Contrary to Hollywood’s overblown portrayals of American invincibility, the historical record of American intelligence agencies, though professional and functional, is far from adequate in meeting cyber threats and other security challenges of the digital age. What Zegart has in mind is the recent failure of America’s spy network in China. Hence the call for renovation and accommodating a new digital reality is nothing short of a call for revolution. Zegart states that “today’s technological demands, though, are even greater because there are more breakthrough technologies. They’re spreading faster and further. They’re inherently hard to understand. They’re driven by commercial companies seeking global markets, not governments seeking national security.” Here we realize that Zegart has touched on the core of the problem without registering exactly the full implication that the problem propagates. America is experiencing a self-contradiction in movement: the ideals of nationalism versus the calls of globalization. It is time for the American establishment to decide whether they should go for “American capitalism” or borderless capitalism, a truly global system.

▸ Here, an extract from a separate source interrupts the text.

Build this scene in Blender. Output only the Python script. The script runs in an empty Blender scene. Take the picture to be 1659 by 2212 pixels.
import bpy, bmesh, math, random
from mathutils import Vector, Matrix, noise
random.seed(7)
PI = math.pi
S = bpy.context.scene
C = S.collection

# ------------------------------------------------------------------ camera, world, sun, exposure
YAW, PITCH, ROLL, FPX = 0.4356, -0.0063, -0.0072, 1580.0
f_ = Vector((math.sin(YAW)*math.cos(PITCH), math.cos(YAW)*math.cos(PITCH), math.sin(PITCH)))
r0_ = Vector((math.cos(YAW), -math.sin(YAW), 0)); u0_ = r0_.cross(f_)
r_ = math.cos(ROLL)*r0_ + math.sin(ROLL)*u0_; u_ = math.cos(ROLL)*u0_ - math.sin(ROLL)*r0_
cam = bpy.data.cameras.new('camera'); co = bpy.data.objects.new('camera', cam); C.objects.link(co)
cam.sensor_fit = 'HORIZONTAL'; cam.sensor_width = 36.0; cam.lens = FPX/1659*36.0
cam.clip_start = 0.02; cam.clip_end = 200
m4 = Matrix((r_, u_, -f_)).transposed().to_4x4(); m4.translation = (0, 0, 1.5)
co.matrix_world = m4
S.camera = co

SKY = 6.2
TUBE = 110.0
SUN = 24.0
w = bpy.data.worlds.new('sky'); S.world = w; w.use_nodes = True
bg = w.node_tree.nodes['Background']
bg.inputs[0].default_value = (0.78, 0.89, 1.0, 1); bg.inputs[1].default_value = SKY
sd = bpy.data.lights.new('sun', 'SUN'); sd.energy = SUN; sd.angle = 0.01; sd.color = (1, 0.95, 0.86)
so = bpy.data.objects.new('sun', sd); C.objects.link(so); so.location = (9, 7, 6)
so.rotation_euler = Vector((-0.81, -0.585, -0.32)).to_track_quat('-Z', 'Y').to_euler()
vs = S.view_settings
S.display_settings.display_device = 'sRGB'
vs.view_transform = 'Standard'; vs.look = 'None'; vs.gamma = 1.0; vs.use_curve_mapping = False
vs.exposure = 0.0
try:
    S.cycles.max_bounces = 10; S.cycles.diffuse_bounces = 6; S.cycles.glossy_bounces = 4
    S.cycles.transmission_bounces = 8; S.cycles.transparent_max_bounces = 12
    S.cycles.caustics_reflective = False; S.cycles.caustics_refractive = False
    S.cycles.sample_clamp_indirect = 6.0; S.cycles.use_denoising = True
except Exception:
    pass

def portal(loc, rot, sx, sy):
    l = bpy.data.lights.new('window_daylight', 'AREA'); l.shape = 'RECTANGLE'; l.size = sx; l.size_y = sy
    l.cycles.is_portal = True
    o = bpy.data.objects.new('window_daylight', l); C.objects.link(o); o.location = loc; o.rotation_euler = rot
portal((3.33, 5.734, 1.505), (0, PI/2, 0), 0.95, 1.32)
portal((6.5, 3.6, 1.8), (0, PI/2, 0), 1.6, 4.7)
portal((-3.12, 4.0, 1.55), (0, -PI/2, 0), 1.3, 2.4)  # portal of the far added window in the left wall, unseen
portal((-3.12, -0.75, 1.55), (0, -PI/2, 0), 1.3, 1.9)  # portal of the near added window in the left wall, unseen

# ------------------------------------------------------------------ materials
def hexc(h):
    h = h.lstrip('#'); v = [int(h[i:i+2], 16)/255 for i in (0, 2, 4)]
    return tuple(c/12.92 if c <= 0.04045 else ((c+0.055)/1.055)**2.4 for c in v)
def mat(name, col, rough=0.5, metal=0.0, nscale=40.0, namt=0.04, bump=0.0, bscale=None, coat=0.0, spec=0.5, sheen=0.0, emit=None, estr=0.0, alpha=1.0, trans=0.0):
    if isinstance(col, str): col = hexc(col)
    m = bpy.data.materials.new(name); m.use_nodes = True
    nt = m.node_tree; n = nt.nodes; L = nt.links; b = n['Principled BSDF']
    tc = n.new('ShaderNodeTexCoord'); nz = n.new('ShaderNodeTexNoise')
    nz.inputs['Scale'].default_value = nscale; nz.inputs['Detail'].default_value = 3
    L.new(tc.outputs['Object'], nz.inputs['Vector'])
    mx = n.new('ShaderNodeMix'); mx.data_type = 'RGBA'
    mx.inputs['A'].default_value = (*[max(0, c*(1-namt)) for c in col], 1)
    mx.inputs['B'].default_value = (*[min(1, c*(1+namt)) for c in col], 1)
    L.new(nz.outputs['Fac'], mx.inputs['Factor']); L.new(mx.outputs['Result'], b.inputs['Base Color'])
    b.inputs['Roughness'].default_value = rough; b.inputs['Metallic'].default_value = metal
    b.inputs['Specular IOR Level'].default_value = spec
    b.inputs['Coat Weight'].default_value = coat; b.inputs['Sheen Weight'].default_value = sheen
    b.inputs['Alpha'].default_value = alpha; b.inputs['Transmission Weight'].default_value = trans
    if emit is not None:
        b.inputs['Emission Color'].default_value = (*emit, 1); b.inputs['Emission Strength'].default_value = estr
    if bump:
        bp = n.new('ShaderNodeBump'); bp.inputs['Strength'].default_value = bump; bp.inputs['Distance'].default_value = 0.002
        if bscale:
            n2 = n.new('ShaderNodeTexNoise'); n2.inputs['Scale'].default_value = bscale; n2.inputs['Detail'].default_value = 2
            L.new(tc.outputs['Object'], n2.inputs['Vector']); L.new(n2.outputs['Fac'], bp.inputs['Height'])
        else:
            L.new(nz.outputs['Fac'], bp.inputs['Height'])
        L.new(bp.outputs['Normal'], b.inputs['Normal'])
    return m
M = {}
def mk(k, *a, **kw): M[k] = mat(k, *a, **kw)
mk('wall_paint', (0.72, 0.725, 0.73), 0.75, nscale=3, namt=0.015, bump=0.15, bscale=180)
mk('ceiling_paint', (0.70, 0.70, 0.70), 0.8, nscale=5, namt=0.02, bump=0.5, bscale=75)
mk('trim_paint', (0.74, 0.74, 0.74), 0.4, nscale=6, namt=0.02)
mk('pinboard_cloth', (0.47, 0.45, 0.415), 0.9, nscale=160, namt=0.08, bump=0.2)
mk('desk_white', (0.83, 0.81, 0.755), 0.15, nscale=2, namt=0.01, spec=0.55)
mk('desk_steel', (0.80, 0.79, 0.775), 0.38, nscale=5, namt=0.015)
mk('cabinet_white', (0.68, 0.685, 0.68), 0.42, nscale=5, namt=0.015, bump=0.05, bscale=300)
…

All else, such as debates over the competency of congressional oversight, cyber threats, and breaches of secrecy, are secondary once the earlier question is resolved. Addressing the efficiency of democratic measures in the form of congressional oversight to prevent personal or institutional abuses becomes a liability, a crippling structure. Because authoritarian regimes are free from democratic stipulations in their accountability system, they have an advantage over America.
Indeed, it is not the lack of patriotism and sense of national service among those heading tech companies that drives the present fixation on U.S. intelligence. Predisposed to markets, tech companies’ allegiance is to shareholders, not the general public. To account for this contradiction, Zegart implicitly suggests that democracy should make some sacrifices “because the sources of dysfunction run deep—in information, incentive, and institution.”
Other than being an discreet call for jingoism, the problem with the book is that it sees intelligence organizations and the state that these organizations presumably protect as independent entities. It is useful to recall that the successes of World War II and the Cold War were made possible by economic miracles as U.S. companies, not the U.S. government or its bodies, beat all competitors combined, foes and allies alike. Today’s corporate hunt for profit presupposes that any allegiance to the state leads to reduced competition. In economic parlance, reduced competition is synonymous with asphyxiation. Between asphyxiation and global growth, tech companies have chosen the latter. Thus, the state with its 18 intelligence bodies can do very little except postpone, not reverse, the collapse of the Westphalian state order. Instead of addressing the major transformation ahead, Zegart chooses to ruminate on how companies should be loyal.